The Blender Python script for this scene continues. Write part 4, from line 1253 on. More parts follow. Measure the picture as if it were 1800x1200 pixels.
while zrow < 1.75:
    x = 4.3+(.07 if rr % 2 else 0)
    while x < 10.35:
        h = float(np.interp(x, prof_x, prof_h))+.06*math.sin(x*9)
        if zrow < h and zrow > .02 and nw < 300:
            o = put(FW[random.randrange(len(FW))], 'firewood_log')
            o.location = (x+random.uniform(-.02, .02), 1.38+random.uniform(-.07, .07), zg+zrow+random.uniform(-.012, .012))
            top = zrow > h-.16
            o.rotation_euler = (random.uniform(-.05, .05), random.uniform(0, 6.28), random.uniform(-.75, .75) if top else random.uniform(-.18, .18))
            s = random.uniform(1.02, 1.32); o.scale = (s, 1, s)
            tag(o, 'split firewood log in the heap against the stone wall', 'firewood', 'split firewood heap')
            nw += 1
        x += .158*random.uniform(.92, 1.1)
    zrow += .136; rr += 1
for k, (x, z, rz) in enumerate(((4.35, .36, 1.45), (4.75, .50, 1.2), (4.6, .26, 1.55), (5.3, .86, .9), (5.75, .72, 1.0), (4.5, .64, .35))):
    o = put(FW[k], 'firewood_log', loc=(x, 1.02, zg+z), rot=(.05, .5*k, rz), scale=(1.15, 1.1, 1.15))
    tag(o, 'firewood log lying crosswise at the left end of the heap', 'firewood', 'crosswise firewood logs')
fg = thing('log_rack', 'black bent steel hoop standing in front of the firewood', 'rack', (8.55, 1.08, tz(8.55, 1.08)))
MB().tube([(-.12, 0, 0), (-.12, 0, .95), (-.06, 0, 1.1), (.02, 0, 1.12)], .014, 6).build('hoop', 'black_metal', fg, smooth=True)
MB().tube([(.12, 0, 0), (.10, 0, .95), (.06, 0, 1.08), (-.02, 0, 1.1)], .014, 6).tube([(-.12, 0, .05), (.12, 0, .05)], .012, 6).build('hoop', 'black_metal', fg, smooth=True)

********

AIM ▸ Extract the full listing above without altering anything.

SOLVED PROBLEM ▸
The Blender Python script for this scene continues. Write part 4, from line 1253 on. More parts follow. Measure the picture as if it were 1800x1200 pixels.
while zrow < 1.75:
    x = 4.3+(.07 if rr % 2 else 0)
    while x < 10.35:
        h = float(np.interp(x, prof_x, prof_h))+.06*math.sin(x*9)
        if zrow < h and zrow > .02 and nw < 300:
            o = put(FW[random.randrange(len(FW))], 'firewood_log')
            o.location = (x+random.uniform(-.02, .02), 1.38+random.uniform(-.07, .07), zg+zrow+random.uniform(-.012, .012))
            top = zrow > h-.16
            o.rotation_euler = (random.uniform(-.05, .05), random.uniform(0, 6.28), random.uniform(-.75, .75) if top else random.uniform(-.18, .18))
            s = random.uniform(1.02, 1.32); o.scale = (s, 1, s)
            tag(o, 'split firewood log in the heap against the stone wall', 'firewood', 'split firewood heap')
            nw += 1
        x += .158*random.uniform(.92, 1.1)
    zrow += .136; rr += 1
for k, (x, z, rz) in enumerate(((4.35, .36, 1.45), (4.75, .50, 1.2), (4.6, .26, 1.55), (5.3, .86, .9), (5.75, .72, 1.0), (4.5, .64, .35))):
    o = put(FW[k], 'firewood_log', loc=(x, 1.02, zg+z), rot=(.05, .5*k, rz), scale=(1.15, 1.1, 1.15))
    tag(o, 'firewood log lying crosswise at the left end of the heap', 'firewood', 'crosswise firewood logs')
fg = thing('log_rack', 'black bent steel hoop standing in front of the firewood', 'rack', (8.55, 1.08, tz(8.55, 1.08)))
MB().tube([(-.12, 0, 0), (-.12, 0, .95), (-.06, 0, 1.1), (.02, 0, 1.12)], .014, 6).build('hoop', 'black_metal', fg, smooth=True)
MB().tube([(.12, 0, 0), (.10, 0, .95), (.06, 0, 1.08), (-.02, 0, 1.1)], .014, 6).tube([(-.12, 0, .05), (.12, 0, .05)], .012, 6).build('hoop', 'black_metal', fg, smooth=True)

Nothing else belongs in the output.